Goal
Retype everything in the listing, leaving each line exactly as it is.
## Start Data
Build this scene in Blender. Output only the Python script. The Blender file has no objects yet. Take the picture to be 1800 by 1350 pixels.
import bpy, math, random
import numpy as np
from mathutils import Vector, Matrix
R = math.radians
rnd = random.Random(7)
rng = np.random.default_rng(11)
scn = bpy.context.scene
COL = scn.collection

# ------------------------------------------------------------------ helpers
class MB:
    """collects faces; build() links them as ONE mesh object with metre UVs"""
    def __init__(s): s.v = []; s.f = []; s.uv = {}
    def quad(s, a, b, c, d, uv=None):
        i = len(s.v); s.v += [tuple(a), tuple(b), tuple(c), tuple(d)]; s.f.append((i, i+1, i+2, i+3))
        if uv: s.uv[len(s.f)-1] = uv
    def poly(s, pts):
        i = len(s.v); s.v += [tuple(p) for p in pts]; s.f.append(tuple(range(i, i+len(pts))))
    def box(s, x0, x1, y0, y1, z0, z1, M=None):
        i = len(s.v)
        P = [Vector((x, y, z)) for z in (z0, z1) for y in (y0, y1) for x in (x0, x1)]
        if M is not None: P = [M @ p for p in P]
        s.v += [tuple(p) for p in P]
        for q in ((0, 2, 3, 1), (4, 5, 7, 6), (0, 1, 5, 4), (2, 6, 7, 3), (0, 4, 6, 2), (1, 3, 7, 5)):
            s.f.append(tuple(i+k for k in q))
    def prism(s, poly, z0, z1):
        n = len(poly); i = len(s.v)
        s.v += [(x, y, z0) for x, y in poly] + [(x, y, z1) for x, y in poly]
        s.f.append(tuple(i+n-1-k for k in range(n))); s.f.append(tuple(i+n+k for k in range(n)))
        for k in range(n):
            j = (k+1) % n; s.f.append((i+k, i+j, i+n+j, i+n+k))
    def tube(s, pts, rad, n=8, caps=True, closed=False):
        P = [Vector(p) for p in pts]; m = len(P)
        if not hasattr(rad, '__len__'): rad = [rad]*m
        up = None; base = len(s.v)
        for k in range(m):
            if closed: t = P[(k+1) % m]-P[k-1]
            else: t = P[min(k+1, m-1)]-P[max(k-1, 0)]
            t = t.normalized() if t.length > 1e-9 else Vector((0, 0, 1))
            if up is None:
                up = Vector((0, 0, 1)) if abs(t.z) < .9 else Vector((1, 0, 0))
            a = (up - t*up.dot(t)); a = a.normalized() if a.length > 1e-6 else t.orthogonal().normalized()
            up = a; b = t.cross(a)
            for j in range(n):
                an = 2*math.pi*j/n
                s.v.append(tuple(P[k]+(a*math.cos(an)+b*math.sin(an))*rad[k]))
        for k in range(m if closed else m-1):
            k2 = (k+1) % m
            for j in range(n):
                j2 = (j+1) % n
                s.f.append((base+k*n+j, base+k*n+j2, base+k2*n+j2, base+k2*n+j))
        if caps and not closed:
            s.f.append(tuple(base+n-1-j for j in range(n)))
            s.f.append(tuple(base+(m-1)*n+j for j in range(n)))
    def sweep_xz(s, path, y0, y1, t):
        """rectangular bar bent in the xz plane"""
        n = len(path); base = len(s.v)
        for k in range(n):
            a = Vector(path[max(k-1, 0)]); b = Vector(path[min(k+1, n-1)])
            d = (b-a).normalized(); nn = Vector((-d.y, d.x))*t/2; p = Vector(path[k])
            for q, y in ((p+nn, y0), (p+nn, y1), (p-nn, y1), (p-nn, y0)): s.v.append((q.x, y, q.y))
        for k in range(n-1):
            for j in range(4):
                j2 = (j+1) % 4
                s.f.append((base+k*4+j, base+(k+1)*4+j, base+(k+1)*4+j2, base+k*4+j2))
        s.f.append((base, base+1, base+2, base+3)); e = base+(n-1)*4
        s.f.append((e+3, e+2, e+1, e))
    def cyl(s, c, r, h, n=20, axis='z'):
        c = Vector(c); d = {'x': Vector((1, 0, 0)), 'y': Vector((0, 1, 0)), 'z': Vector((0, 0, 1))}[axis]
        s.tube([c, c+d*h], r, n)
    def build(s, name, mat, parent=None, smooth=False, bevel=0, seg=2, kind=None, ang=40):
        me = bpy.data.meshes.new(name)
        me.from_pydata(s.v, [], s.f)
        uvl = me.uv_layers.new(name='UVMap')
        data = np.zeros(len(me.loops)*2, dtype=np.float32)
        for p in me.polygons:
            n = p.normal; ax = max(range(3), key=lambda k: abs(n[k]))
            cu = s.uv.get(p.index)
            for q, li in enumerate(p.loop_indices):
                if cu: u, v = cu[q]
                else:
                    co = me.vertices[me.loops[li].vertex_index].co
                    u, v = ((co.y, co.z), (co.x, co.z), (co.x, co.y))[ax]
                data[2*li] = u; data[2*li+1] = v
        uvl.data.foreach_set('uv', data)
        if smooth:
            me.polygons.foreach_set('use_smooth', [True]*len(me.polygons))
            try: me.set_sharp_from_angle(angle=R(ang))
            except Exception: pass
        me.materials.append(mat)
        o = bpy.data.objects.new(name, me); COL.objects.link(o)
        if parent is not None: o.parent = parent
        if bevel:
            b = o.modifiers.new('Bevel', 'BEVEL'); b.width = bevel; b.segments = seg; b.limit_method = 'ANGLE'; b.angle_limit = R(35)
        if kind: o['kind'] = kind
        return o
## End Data
Expected answer
Build this scene in Blender. Output only the Python script. The Blender file has no objects yet. Take the picture to be 1800 by 1350 pixels.
import bpy, math, random
import numpy as np
from mathutils import Vector, Matrix
R = math.radians
rnd = random.Random(7)
rng = np.random.default_rng(11)
scn = bpy.context.scene
COL = scn.collection

# ------------------------------------------------------------------ helpers
class MB:
    """collects faces; build() links them as ONE mesh object with metre UVs"""
    def __init__(s): s.v = []; s.f = []; s.uv = {}
    def quad(s, a, b, c, d, uv=None):
        i = len(s.v); s.v += [tuple(a), tuple(b), tuple(c), tuple(d)]; s.f.append((i, i+1, i+2, i+3))
        if uv: s.uv[len(s.f)-1] = uv
    def poly(s, pts):
        i = len(s.v); s.v += [tuple(p) for p in pts]; s.f.append(tuple(range(i, i+len(pts))))
    def box(s, x0, x1, y0, y1, z0, z1, M=None):
        i = len(s.v)
        P = [Vector((x, y, z)) for z in (z0, z1) for y in (y0, y1) for x in (x0, x1)]
        if M is not None: P = [M @ p for p in P]
        s.v += [tuple(p) for p in P]
        for q in ((0, 2, 3, 1), (4, 5, 7, 6), (0, 1, 5, 4), (2, 6, 7, 3), (0, 4, 6, 2), (1, 3, 7, 5)):
            s.f.append(tuple(i+k for k in q))
    def prism(s, poly, z0, z1):
        n = len(poly); i = len(s.v)
        s.v += [(x, y, z0) for x, y in poly] + [(x, y, z1) for x, y in poly]
        s.f.append(tuple(i+n-1-k for k in range(n))); s.f.append(tuple(i+n+k for k in range(n)))
        for k in range(n):
            j = (k+1) % n; s.f.append((i+k, i+j, i+n+j, i+n+k))
    def tube(s, pts, rad, n=8, caps=True, closed=False):
        P = [Vector(p) for p in pts]; m = len(P)
        if not hasattr(rad, '__len__'): rad = [rad]*m
        up = None; base = len(s.v)
        for k in range(m):
            if closed: t = P[(k+1) % m]-P[k-1]
            else: t = P[min(k+1, m-1)]-P[max(k-1, 0)]
            t = t.normalized() if t.length > 1e-9 else Vector((0, 0, 1))
            if up is None:
                up = Vector((0, 0, 1)) if abs(t.z) < .9 else Vector((1, 0, 0))
            a = (up - t*up.dot(t)); a = a.normalized() if a.length > 1e-6 else t.orthogonal().normalized()
            up = a; b = t.cross(a)
            for j in range(n):
                an = 2*math.pi*j/n
                s.v.append(tuple(P[k]+(a*math.cos(an)+b*math.sin(an))*rad[k]))
        for k in range(m if closed else m-1):
            k2 = (k+1) % m
            for j in range(n):
                j2 = (j+1) % n
                s.f.append((base+k*n+j, base+k*n+j2, base+k2*n+j2, base+k2*n+j))
        if caps and not closed:
            s.f.append(tuple(base+n-1-j for j in range(n)))
            s.f.append(tuple(base+(m-1)*n+j for j in range(n)))
    def sweep_xz(s, path, y0, y1, t):
        """rectangular bar bent in the xz plane"""
        n = len(path); base = len(s.v)
        for k in range(n):
            a = Vector(path[max(k-1, 0)]); b = Vector(path[min(k+1, n-1)])
            d = (b-a).normalized(); nn = Vector((-d.y, d.x))*t/2; p = Vector(path[k])
            for q, y in ((p+nn, y0), (p+nn, y1), (p-nn, y1), (p-nn, y0)): s.v.append((q.x, y, q.y))
        for k in range(n-1):
            for j in range(4):
                j2 = (j+1) % 4
                s.f.append((base+k*4+j, base+(k+1)*4+j, base+(k+1)*4+j2, base+k*4+j2))
        s.f.append((base, base+1, base+2, base+3)); e = base+(n-1)*4
        s.f.append((e+3, e+2, e+1, e))
    def cyl(s, c, r, h, n=20, axis='z'):
        c = Vector(c); d = {'x': Vector((1, 0, 0)), 'y': Vector((0, 1, 0)), 'z': Vector((0, 0, 1))}[axis]
        s.tube([c, c+d*h], r, n)
    def build(s, name, mat, parent=None, smooth=False, bevel=0, seg=2, kind=None, ang=40):
        me = bpy.data.meshes.new(name)
        me.from_pydata(s.v, [], s.f)
        uvl = me.uv_layers.new(name='UVMap')
        data = np.zeros(len(me.loops)*2, dtype=np.float32)
        for p in me.polygons:
            n = p.normal; ax = max(range(3), key=lambda k: abs(n[k]))
            cu = s.uv.get(p.index)
            for q, li in enumerate(p.loop_indices):
                if cu: u, v = cu[q]
                else:
                    co = me.vertices[me.loops[li].vertex_index].co
                    u, v = ((co.y, co.z), (co.x, co.z), (co.x, co.y))[ax]
                data[2*li] = u; data[2*li+1] = v
        uvl.data.foreach_set('uv', data)
        if smooth:
            me.polygons.foreach_set('use_smooth', [True]*len(me.polygons))
            try: me.set_sharp_from_angle(angle=R(ang))
            except Exception: pass
        me.materials.append(mat)
        o = bpy.data.objects.new(name, me); COL.objects.link(o)
        if parent is not None: o.parent = parent
        if bevel:
            b = o.modifiers.new('Bevel', 'BEVEL'); b.width = bevel; b.segments = seg; b.limit_method = 'ANGLE'; b.angle_limit = R(35)
        if kind: o['kind'] = kind
        return o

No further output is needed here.